The Commission on Taxation, the NESC, the Culliton report, the ESRI and the OECD have pointed out that the tax advantage of investing in dearer houses can only be to the detriment of industrial and commercial investments, which are essential to employment growth. People do not like to hear this, but it is a fact. Yesterday morning Gay Byrne referred on his radio show to the record prices being paid for houses, some of which were sold for £500,000. I am sure the people who bought those houses earn more than £30,000. However, having listened to various radio and television programmes over the years one would think that everyone who owns a house worth more than £500,000 earns only £10,000 per annum. If any of these people ever became Minister for Finance they would have no trouble eliminating the national debt, reducing income tax to 25 per cent and solving all the other ills in our economy. However, I am Minister for Finance and I am trying to introduce some equity into the system.

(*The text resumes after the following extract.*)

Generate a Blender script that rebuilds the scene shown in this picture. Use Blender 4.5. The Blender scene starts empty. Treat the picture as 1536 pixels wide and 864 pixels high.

It has been argued that the residential property tax is an anti-Dublin tax. This is too simplistic an argument. I accept that a significant number of the houses valued at more than £70,000 are located in Dublin, but this simply reflects the fact that location has a major impact on the value of a house. House prices also vary in Dublin. For example, a house in Howth tends to be more valuable than a similar house in Tallaght or Clondalkin. It is also true to say that houses in Dublin tend to be dearer than houses in other areas. If one does not determine the level of tax on a house on the basis of its value, what criteria can one use? I am sure Deputies would agree that it would not be fair to determine the rate of tax on a house on the basis of the floor area, the number of rooms or the number of windows.
Amendment No. 172 proposes that any residential property tax paid in full should be credited against a person's income tax. The notion of a credit would be entirely circular; one would simply be taking with one hand and giving back with the other. By definition, this approach would cost the full residential property tax yield of £12 million. Even though Deputy Yates would like to do this, needless to say I cannot accept his amendment.
Amendments No. 173 and 174 would have the effect of abolishing the residential property tax, something I know Deputy McDowell does not want to do.